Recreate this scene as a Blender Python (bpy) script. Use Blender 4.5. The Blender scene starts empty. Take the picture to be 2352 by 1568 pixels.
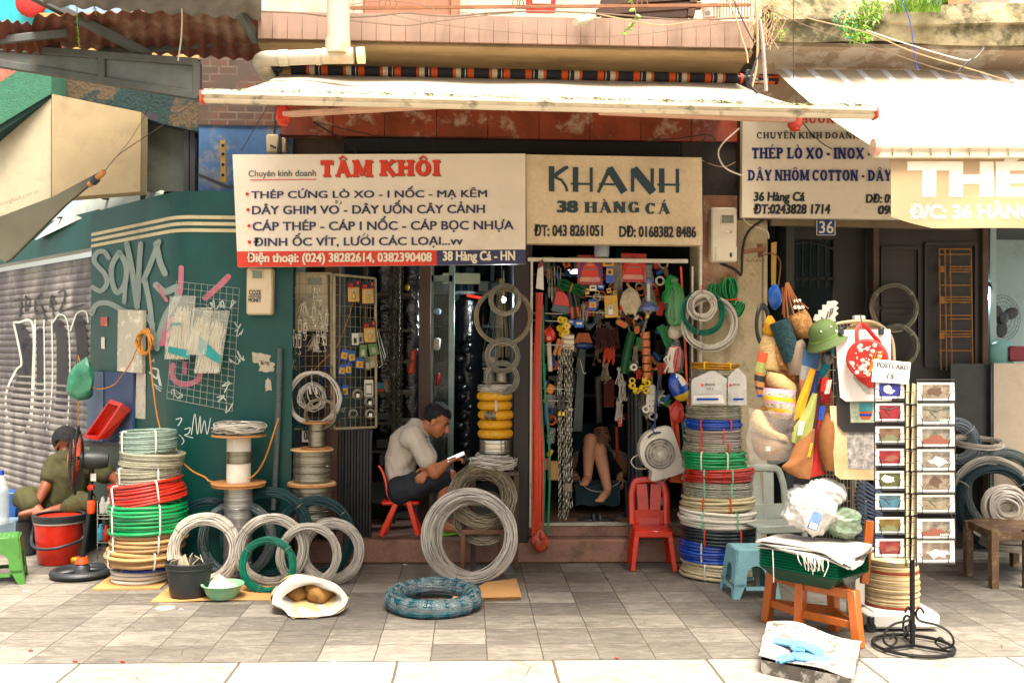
import bpy,math,random
import numpy as np
from mathutils import Matrix,Vector
random.seed(7);RNG=np.random.default_rng(7)
SC=bpy.context.scene
COL=SC.collection
PI=math.pi
# --------- camera, sky, sun, exposure
F=2292.0
CAM=np.array([0.0,-7.2,1.5])
YAW,PITCH,ROLL=math.radians(2.5),math.radians(0.77),math.radians(0.35)
fw=np.array([math.sin(YAW)*math.cos(PITCH),math.cos(YAW)*math.cos(PITCH),math.sin(PITCH)])
r0=np.array([math.cos(YAW),-math.sin(YAW),0.0])
u0_=np.cross(r0,fw)
RT=r0*math.cos(ROLL)+u0_*math.sin(ROLL)
UP=u0_*math.cos(ROLL)-r0*math.sin(ROLL)
cd=bpy.data.cameras.new('camera');cam=bpy.data.objects.new('camera',cd);COL.objects.link(cam)
cd.sensor_width=36.0;cd.lens=36.0*F/2352.0;cd.clip_start=0.05;cd.clip_end=500
cam.matrix_world=Matrix(((RT[0],UP[0],-fw[0],CAM[0]),(RT[1],UP[1],-fw[1],CAM[1]),(RT[2],UP[2],-fw[2],CAM[2]),(0,0,0,1)))
SC.camera=cam
SUN_EL,SUN_AZ=math.radians(70),math.radians(14)
w=bpy.data.worlds.new('World');SC.world=w;w.use_nodes=True
nt=w.node_tree
sky=nt.nodes.new('ShaderNodeTexSky');sky.sky_type='NISHITA';sky.sun_disc=False
sky.sun_elevation=SUN_EL;sky.sun_rotation=PI-SUN_AZ
sky.air_density=1.0;sky.dust_density=6.0;sky.ozone_density=0.6
nt.nodes['Background'].inputs['Strength'].default_value=0.1
wt=nt.nodes.new('ShaderNodeMix');wt.data_type='RGBA';wt.blend_type='MULTIPLY';wt.inputs[0].default_value=1;wt.inputs[7].default_value=(1.08,.97,.83,1)
nt.links.new(sky.outputs[0],wt.inputs[6]);nt.links.new(wt.outputs[2],nt.nodes['Background'].inputs[0])
sd=bpy.data.lights.new('sun','SUN');sd.energy=3.4;sd.angle=math.radians(34);sd.color=(1.0,0.94,0.85)
sun=bpy.data.objects.new('sun',sd);COL.objects.link(sun)
sdir=Vector((math.sin(SUN_AZ)*math.cos(SUN_EL),-math.cos(SUN_AZ)*math.cos(SUN_EL),math.sin(SUN_EL)))
sun.rotation_euler=sdir.to_track_quat('Z','Y').to_euler()
SC.view_settings.view_transform='Standard';SC.view_settings.look='None'
SC.view_settings.exposure=2.22;SC.view_settings.gamma=1.0
try:
 SC.cycles.max_bounces=8;SC.cycles.transparent_max_bounces=16;SC.cycles.diffuse_bounces=4
 SC.cycles.glossy_bounces=3;SC.cycles.use_denoising=True;SC.cycles.sample_clamp_indirect=4.0
 SC.cycles.caustics_reflective=False;SC.cycles.caustics_refractive=False
except Exception:
 pass
 # --------- placing by picture position (2352 px wide frame)
def ray(u,v):
 d=fw+RT*((u-1176.0)/F)+UP*((784.0-v)/F)
 return d
def P(u,v,Y):
 d=ray(u,v);t=(Y-CAM[1])/d[1]
 return CAM+d*t
def G(u,v,z=0.0):
 d=ray(u,v);t=(z-CAM[2])/d[2]
 return CAM+d*t
def S(Y):
 return(Y-CAM[1])/F
 # --------- materials
def lin(h):
 h=h.lstrip('#');c=[int(h[i:i+2],16)/255.0 for i in(0,2,4)]
 return[x/12.92 if x<=0.04045 else((x+0.055)/1.055)**2.4 for x in c]
MATS={};HEX={}
def mat(name,c,rough=0.6,metal=0.0,var=0.25,sc=7.0,bump=0.0,bsc=None,spec=0.4,alpha=1.0,stretch=(1,1,1),c2=None,dirt=0.0,dc='#3a3024',dsc=3.0,emit=0.0,trans=0.0,coat=0.0,dlo=0.52,dhi=0.66,isl=0.0):
 if name in MATS:return MATS[name]
 HEX[name]=c
 m=bpy.data.materials.new(name);m.use_nodes=True;MATS[name]=m
 n=m.node_tree.nodes;L=m.node_tree.links
 b=n['Principled BSDF']
 base=np.array(lin(c))if isinstance(c,str)else np.array(c,float)
 lo=np.clip(base*(1-var),0,1);hi=np.clip(base*(1+var*0.7),0,0.95)
 if c2:hi=np.array(lin(c2))
 tc=n.new('ShaderNodeTexCoord');mp=n.new('ShaderNodeMapping');mp.inputs['Scale'].default_value=stretch
 L.new(tc.outputs['Object'],mp.inputs['Vector'])
 no=n.new('ShaderNodeTexNoise');no.inputs['Scale'].default_value=sc;no.inputs['Detail'].default_value=6;no.inputs['Roughness'].default_value=0.62
 L.new(mp.outputs[0],no.inputs['Vector'])
 cr=n.new('ShaderNodeValToRGB');cr.color_ramp.elements[0].position=0.3;cr.color_ramp.elements[1].position=0.7
 cr.color_ramp.elements[0].color=(*lo,1);cr.color_ramp.elements[1].color=(*hi,1)
 L.new(no.outputs['Fac'],cr.inputs['Fac'])
 out=cr.outputs['Color']
 if dirt>0:
  n2=n.new('ShaderNodeTexNoise');n2.inputs['Scale'].default_value=dsc;n2.inputs['Detail'].default_value=9;n2.inputs['Roughness'].default_value=0.7
  L.new(mp.outputs[0],n2.inputs['Vector'])
  c3=n.new('ShaderNodeValToRGB');c3.color_ramp.elements[0].position=dlo;c3.color_ramp.elements[1].position=dhi
  c3.color_ramp.elements[0].color=(0,0,0,1);c3.color_ramp.elements[1].color=(dirt,dirt,dirt,1)
  L.new(n2.outputs['Fac'],c3.inputs['Fac'])
  mx=n.new('ShaderNodeMix');mx.data_type='RGBA'
  L.new(c3.outputs['Color'],mx.inputs[0]);L.new(out,mx.inputs[6]);mx.inputs[7].default_value=(*lin(dc),1)
  out=mx.outputs[2]
 if isl>0:
  ge=n.new('ShaderNodeNewGeometry');ma=n.new('ShaderNodeMapRange');ma.inputs['To Min'].default_value=1-isl;ma.inputs['To Max'].default_value=1+isl*.6
  L.new(ge.outputs['Random Per Island'],ma.inputs['Value']);mi_=n.new('ShaderNodeMix');mi_.data_type='RGBA';mi_.blend_type='MULTIPLY';mi_.inputs[0].default_value=1
  L.new(out,mi_.inputs[6]);L.new(ma.outputs[0],mi_.inputs[7]);out=mi_.outputs[2]
 L.new(out,b.inputs['Base Color'])
 rr=n.new('ShaderNodeMapRange');rr.inputs['To Min'].default_value=max(0.03,rough-0.12);rr.inputs['To Max'].default_value=min(1,rough+0.12)
 L.new(no.outputs['Fac'],rr.inputs['Value']);L.new(rr.outputs[0],b.inputs['Roughness'])
 b.inputs['Metallic'].default_value=metal
 b.inputs['Specular IOR Level'].default_value=spec
 b.inputs['Alpha'].default_value=alpha
 if trans:b.inputs['Transmission Weight'].default_value=trans
 if coat:b.inputs['Coat Weight'].default_value=coat;b.inputs['Coat Roughness'].default_value=0.15
 if emit:
  b.inputs['Emission Color'].default_value=(*base,1);b.inputs['Emission Strength'].default_value=emit
 if bump>0:
  n4=n.new('ShaderNodeTexNoise');n4.inputs['Scale'].default_value=bsc or sc*6;n4.inputs['Detail'].default_value=8
  L.new(mp.outputs[0],n4.inputs['Vector'])
  bp=n.new('ShaderNodeBump');bp.inputs['Strength'].default_value=bump;bp.inputs['Distance'].default_value=0.02
  L.new(n4.outputs['Fac'],bp.inputs['Height']);L.new(bp.outputs[0],b.inputs['Normal'])
 return m
 # --------- mesh builder
def rotm(ax,ay=0,az=0):
 return np.array(Matrix.Rotation(az,3,'Z')@Matrix.Rotation(ay,3,'Y')@Matrix.Rotation(ax,3,'X'))
def frame(d,up=(0,0,1)):
 z=np.array(d,float);z/=np.linalg.norm(z)+1e-12
 up=np.array(up,float)
 if abs(z@up)>0.97:up=np.array([0,1.0,0])if abs(z[1])<0.9 else np.array([1.0,0,0])
 x=np.cross(up,z);x/=np.linalg.norm(x);y=np.cross(z,x)
 return np.stack([x,y,z],1)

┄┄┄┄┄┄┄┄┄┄

◆ **Required task**
Collect from the data above every line that includes "picture".

◆ **Answer in full**
Recreate this scene as a Blender Python (bpy) script. Use Blender 4.5. The Blender scene starts empty. Take the picture to be 2352 by 1568 pixels.
 # --------- placing by picture position (2352 px wide frame)